血液型を聞かないで
血液型診断というものがある。
A型は真面目でB型は大ざっぱで……みたいなやつだ。
血液型診断に科学的な根拠が一切ないことは、それこそ既に常識だと思っているのだが、どうもそれは私の常識に過ぎないようで、今日も日本中で「血液型何型?」「わかるー!超ABっぽい!」という会話が繰り広げられている。B型の人はそろそろ差別に怒ってもいいんじゃないか?
「血液型何型?」と聞かれたら、私はこう答えることにしている。
「Bだよー」
そうすると、「わかる!絶対そうだと思った!」と返ってくるパターンが多い。
「Aだと(Oだと)思った!」と言われることもある。
ちなみに、本当の血液型はA型だ。
読者の皆様、俺が死にかけて輸血を必要としたときのために覚えておいてください。
面倒なときは「何型だと思う?」と逆質問して、返ってきた答えをそのまま自分の血液型にしてしまうこともある。その後の種明かしをするかどうかは気分による。
詰まるところ、真面目に答える気がないだけだ。
こいつ本当に性格悪いな。
はい、おっしゃる通りです。
そんな血液型診断。

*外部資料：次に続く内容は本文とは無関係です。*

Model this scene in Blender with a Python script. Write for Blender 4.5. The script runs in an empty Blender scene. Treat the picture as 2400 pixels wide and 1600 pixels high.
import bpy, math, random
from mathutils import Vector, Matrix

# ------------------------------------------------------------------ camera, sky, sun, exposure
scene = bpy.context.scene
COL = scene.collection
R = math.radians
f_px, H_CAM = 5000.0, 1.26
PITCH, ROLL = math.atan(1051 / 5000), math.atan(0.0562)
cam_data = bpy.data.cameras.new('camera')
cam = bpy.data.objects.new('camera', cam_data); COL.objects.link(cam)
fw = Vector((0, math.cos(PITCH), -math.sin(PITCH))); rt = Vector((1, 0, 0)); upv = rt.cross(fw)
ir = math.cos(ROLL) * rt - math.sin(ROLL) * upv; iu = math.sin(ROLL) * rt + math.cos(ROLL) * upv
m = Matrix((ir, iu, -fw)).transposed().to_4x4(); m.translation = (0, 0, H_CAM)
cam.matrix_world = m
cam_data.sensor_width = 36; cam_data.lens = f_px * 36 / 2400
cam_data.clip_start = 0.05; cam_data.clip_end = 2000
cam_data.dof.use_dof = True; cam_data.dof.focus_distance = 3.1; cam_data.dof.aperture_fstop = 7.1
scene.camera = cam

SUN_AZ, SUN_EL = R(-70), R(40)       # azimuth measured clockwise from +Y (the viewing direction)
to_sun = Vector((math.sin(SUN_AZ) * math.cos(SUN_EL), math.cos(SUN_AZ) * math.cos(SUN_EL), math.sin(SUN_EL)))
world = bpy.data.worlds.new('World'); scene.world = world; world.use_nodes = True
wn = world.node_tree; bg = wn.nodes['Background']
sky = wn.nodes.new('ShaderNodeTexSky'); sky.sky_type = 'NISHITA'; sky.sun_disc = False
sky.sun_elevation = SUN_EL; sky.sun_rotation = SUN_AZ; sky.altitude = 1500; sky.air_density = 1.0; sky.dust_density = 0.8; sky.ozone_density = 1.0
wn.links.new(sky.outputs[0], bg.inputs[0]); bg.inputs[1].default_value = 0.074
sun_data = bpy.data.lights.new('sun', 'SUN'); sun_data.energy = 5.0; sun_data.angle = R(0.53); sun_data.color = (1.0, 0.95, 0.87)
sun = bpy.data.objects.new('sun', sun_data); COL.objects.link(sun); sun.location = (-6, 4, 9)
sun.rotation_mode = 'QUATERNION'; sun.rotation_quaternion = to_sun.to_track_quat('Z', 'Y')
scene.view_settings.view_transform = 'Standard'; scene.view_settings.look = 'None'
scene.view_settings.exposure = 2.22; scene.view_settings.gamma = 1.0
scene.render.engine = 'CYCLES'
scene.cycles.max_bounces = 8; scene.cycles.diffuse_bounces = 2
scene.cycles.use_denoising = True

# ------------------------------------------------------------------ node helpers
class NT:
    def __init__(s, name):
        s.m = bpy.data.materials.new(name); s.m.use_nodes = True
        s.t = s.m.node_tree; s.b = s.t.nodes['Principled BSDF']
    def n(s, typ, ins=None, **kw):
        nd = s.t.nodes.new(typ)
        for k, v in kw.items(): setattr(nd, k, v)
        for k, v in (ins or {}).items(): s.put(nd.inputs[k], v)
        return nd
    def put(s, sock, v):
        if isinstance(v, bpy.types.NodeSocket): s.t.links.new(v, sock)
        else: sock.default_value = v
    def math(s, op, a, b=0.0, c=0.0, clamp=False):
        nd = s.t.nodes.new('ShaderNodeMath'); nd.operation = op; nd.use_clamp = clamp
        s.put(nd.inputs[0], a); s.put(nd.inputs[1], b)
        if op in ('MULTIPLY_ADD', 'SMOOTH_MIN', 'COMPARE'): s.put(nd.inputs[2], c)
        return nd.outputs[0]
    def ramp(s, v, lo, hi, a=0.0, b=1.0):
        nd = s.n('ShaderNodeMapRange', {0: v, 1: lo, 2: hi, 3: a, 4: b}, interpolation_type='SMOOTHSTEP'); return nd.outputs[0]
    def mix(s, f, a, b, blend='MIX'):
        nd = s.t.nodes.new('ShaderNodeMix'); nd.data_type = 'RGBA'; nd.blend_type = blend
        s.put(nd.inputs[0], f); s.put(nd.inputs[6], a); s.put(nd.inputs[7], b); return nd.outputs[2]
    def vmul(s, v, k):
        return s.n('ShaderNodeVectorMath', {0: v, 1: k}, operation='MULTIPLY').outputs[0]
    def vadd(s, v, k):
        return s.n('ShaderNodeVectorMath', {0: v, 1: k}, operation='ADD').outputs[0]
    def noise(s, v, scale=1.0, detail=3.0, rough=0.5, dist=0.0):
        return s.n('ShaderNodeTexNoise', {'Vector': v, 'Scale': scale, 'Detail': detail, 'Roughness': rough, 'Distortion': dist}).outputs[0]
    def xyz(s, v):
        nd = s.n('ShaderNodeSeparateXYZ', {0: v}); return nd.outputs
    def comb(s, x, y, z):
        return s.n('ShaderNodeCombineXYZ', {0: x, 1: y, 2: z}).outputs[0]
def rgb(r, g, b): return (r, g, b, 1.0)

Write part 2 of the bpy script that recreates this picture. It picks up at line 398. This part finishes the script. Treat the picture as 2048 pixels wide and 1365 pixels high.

しかしこいつは、科学的根拠がないにもかかわらず……否、科学的根拠がないからこそ、私にとっては非常に大きなメリットのあるもので、実際とても助かっている。
相手が血液型診断を信じているかどうかが診断できるからだ。
もうお分かりだろうが、血液型を友人に当てはめてその性格を類型化するような人とは、私は申し訳ないがとても仲良くなれない。
だから、質問してくれた時点で丸儲けというか、こちらにとってはノーリスクで「合わない人」と知ることができ距離を取れるので、非常に助かっているのだ。
いやはや、血液型診断様々である。
さすがに今回の露悪全開っぷりには嫌な気分になった方もいるかもしれないが、どうか勘弁してほしい。
だって、あんまりじゃないか。
私と親しくしてくれるあなたは、特別で、誰にも似ていない、たった一人のかけがえのない存在だ。
なのに、その人のユニークなキャラクターを、どこの誰が考えたかも分からない、何の根拠もない四択の占いもどきに無理やり当てはめて、やれ几帳面だの荒っぽいだの二面性があるだのと、それはあんまりにも失礼じゃないか。
俺は、そんなことはしたくない。
俺は俺の感覚で、あなたという人間を少しでも理解したい。
そして、あなたにもそうしてもらえたら、すごく嬉しいと思う。
あなたはオリジナルだ。
何型だろうと関係ない。
生まれ持った血液型でなく、今日この日まで生きてきた日々が、経験が、あなたの人格を形作っている。
それも、俺のような悪人とも付き合ってくれるような、とびきり素敵な人格を。
だから、どうか俺には血液型を聞かないでくれ。